Sometime last year, I gave props to new releases by a bunch of D.C.-area record labels, one of which was Æthenor‘s Betimes Black Cloudmasses on VHF Records in Fairfax. VHF have just released something else that caught my ear – and no, not the new Æthenor, although that one is excellent as well.

No, this time it’s a product of improvisers Chris Corsano and Mick Flower. Corsano is a drummer very active in the world of free improvisation, has worked most extensively with saxophonist Paul Flaherty, but has also toured with the likes of Björk; Flower is mostly known for his playing in the UK drone group Vibracathedral Orchestra, and plays a shahi baaja, a kind of Indian electric dulcimer.

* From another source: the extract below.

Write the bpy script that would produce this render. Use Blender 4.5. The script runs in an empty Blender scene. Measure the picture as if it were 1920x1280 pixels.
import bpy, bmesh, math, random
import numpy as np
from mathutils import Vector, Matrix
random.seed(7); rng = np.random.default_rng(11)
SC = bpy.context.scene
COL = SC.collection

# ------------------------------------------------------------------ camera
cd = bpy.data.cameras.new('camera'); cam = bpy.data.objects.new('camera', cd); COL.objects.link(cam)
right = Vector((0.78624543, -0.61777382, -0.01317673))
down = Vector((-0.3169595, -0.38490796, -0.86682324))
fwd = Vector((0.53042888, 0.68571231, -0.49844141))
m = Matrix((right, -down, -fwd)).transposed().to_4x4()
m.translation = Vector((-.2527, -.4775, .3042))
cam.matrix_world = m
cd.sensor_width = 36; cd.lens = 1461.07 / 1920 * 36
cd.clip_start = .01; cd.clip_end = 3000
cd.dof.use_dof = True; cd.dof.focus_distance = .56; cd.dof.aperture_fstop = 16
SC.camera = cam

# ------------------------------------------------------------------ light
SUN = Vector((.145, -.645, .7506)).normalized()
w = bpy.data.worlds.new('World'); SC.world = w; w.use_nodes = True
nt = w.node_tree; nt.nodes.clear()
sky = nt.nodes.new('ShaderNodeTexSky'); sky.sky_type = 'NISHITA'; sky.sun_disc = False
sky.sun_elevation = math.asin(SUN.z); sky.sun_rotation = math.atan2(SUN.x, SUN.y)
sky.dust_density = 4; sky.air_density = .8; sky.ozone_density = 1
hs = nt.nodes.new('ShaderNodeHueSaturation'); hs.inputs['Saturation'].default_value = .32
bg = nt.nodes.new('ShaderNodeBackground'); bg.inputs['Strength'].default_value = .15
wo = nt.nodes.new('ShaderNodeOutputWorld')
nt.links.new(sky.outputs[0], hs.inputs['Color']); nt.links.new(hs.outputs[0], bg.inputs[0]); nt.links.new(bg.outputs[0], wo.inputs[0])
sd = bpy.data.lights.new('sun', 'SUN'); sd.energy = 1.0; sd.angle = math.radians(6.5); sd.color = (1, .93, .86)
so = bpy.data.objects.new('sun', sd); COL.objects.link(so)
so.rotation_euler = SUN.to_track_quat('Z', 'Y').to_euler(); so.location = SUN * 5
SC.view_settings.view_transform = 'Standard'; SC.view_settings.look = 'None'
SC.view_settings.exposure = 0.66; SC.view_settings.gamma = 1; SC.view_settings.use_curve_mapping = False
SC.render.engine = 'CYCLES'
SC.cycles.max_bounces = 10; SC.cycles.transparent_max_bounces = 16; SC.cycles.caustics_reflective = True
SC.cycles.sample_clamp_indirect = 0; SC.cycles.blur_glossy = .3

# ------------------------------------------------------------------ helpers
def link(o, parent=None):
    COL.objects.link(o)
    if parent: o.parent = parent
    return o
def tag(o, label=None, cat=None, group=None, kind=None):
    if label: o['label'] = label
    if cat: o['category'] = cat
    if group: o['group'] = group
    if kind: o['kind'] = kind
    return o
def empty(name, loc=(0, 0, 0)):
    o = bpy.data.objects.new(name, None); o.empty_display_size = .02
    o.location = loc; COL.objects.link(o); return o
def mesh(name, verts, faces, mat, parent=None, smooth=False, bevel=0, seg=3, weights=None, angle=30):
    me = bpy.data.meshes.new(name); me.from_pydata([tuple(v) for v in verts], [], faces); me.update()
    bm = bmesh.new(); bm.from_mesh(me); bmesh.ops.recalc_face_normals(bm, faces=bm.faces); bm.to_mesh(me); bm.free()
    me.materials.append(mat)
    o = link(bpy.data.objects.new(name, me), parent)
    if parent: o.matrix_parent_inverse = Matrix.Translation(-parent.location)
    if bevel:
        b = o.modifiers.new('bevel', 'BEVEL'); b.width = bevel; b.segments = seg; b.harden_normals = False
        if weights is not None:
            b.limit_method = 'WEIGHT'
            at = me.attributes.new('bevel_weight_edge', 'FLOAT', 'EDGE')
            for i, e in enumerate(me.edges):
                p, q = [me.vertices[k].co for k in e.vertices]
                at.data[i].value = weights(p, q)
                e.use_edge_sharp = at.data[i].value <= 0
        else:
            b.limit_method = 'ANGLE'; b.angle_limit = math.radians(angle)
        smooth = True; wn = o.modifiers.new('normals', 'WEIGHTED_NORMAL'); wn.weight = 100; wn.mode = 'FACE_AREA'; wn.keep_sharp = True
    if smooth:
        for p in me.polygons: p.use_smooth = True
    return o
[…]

This year’s The Four Aims on VHF, their second recording together as a duo, is 50 minutes of tremendous free improvisation.

Some of Corsano’s output is too hyper-aggressive for me (a perfect case in point is his album with Wilco guitarist Nels Cline, Immolation/Immersion), but while this duo with Flower is certainly not lacking in pyrotechnics, it’s quite nuanced and Flower’s timbral variations are more than enough to keep me interested. Flower often distorts the shahi baaja to such an extent that his playing sounds very much like the electric guitar explorations of, say, Raoul Bjorkenheim or Sonny Sharrock, but he also employs a clean tone with some frequency, one that has definite reference points in traditional Indian music. So while there is indeed a Scorch Trio-like feel to the more aggressive pieces on this record, the duo is also unafraid of toning it down.

On “The Three Degrees of Temptation,” Corsano avoids drums in favor of miscellaneous clattering percussion, while Flower strips all distortion away from his instrument, playing in an abstruse, squiggling style that builds tension without resorting to open aggression. The following track, “The Drifter’s Miracles,” sees Flower playing a pure drone while Corsano abandons his drum kit altogether, instead using a cello to bow soft moans underneath Flower’s hypnotic tones. There are hints of this kind of subtlety in nuance even in the louder pieces, which makes the whole album a compelling listen.